Re: Programming Style: Method Definition with or without a semicolon.
Re: Programming Style: Method Definition with or without a semicolon.
- Subject: Re: Programming Style: Method Definition with or without a semicolon.
- From: Roland King <email@hidden>
- Date: Fri, 16 Oct 2009 09:30:54 +0800
Graham Cox wrote:
On 16/10/2009, at 11:54 AM, Frederick C. Lee wrote:
Both seem to work the same.
Is there any benefit of (1) over (2) or is it merely style of
programming?
(1) isn't really an alternative way of implementing a method, it's just
that the trailing semicolon is ignored.
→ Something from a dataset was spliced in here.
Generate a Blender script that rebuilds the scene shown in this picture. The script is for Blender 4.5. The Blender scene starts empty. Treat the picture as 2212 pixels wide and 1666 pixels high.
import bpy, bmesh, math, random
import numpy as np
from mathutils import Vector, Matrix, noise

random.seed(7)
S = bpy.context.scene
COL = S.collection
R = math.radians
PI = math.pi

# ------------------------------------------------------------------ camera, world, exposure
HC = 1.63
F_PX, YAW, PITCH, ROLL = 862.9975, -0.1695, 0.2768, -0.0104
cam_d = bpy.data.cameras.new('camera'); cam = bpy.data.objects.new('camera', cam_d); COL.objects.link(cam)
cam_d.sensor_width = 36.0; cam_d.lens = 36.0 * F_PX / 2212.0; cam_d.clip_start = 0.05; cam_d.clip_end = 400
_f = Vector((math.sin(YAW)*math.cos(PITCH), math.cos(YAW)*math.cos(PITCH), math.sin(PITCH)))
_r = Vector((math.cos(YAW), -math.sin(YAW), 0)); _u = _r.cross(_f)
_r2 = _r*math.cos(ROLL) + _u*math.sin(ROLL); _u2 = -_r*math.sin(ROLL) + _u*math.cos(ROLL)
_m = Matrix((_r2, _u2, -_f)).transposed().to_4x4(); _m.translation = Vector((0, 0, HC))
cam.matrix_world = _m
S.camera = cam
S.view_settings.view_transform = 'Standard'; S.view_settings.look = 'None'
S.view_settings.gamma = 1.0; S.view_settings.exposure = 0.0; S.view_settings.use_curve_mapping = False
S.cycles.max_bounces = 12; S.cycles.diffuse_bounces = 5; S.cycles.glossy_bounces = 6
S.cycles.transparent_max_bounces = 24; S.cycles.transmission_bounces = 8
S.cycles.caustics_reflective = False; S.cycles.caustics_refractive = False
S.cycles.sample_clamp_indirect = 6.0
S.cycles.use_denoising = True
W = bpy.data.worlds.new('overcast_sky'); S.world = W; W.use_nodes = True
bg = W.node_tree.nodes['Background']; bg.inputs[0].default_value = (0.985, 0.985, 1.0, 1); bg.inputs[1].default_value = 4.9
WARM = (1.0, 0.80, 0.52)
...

I'm not even sure if it's
deliberately allowed (it wouldn't be for a C function) or merely an
artifact of the way Obj-C is parsed.
-(void) foo
{
}
and
- (void) foo {
}
are both perfectly valid ways of defining any block in C and always
have been (though I personally abhor the second style yet seem to be
ploughing my own furrow on that one - almost everyone uses it :(
I'm ploughing it with you, I hate it too and spend 30 seconds every time
I let XCode stub out a function for me moving the brace onto the correct
line, andputtingspacesbackbetweenparanetheses,bracketsandarguments so I
have a hope in hell of reading the code later.
I came across that trailing ';' thing the other day purely by accident
and couldn't believe my code actually worked.
I think I'll take this over to XCode and ask about it.